Weighing environmental concerns against the need for a new cell tower, county officials in Washington State’s Whitman County have reached a compromise that will allow both. As the Moscow-Pullman Daily News reports, a new 120-foot cell tower on Bald Butte will improve communications in the area, and preserve the Palouse Prairie, a protected habitat and home of the Ferruginous Hawk and Sharp-tailed Grouse.
Unlike the original proposal, the new tower will repurpose an old location, eliminating the need to build a road to the proposed facility. Construction will require the removal of some plants, but the Palouse Prairie Foundation will replant them to restore and maintain the delicate ecosystem. Whitman County Planners enlisted the aid of the foundation when evaluating site options. The final plan met with the approval of the Palouse Prairie Foundation.

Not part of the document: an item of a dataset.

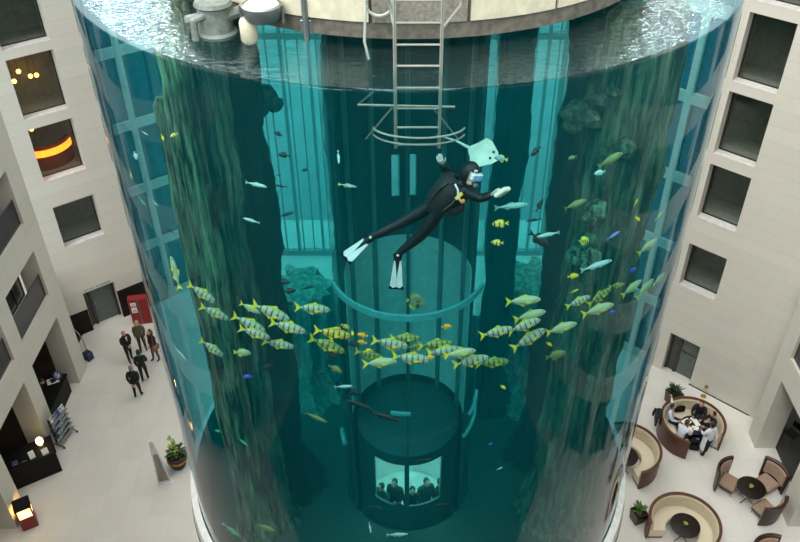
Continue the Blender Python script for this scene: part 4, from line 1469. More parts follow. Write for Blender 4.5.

“We don’t have any issues with this application,” stated the foundation’s president, David Hall. The organization is committed to the preservation of the native plants and the range of creatures that live there from cougars, to grouse to the giant Palouse earthworm.
The Phoenix Conservancy will assist with the removal and relocation of the plants when construction begins later this spring. The selected site south of Pullman will sit on Bald Butte and will cost the county approximately $800,000 to build. Whitman County Planner Alan Thomson said that the new cell tower would improve communications for emergency services and law enforcement, noting, “This is a necessary tower for public service.”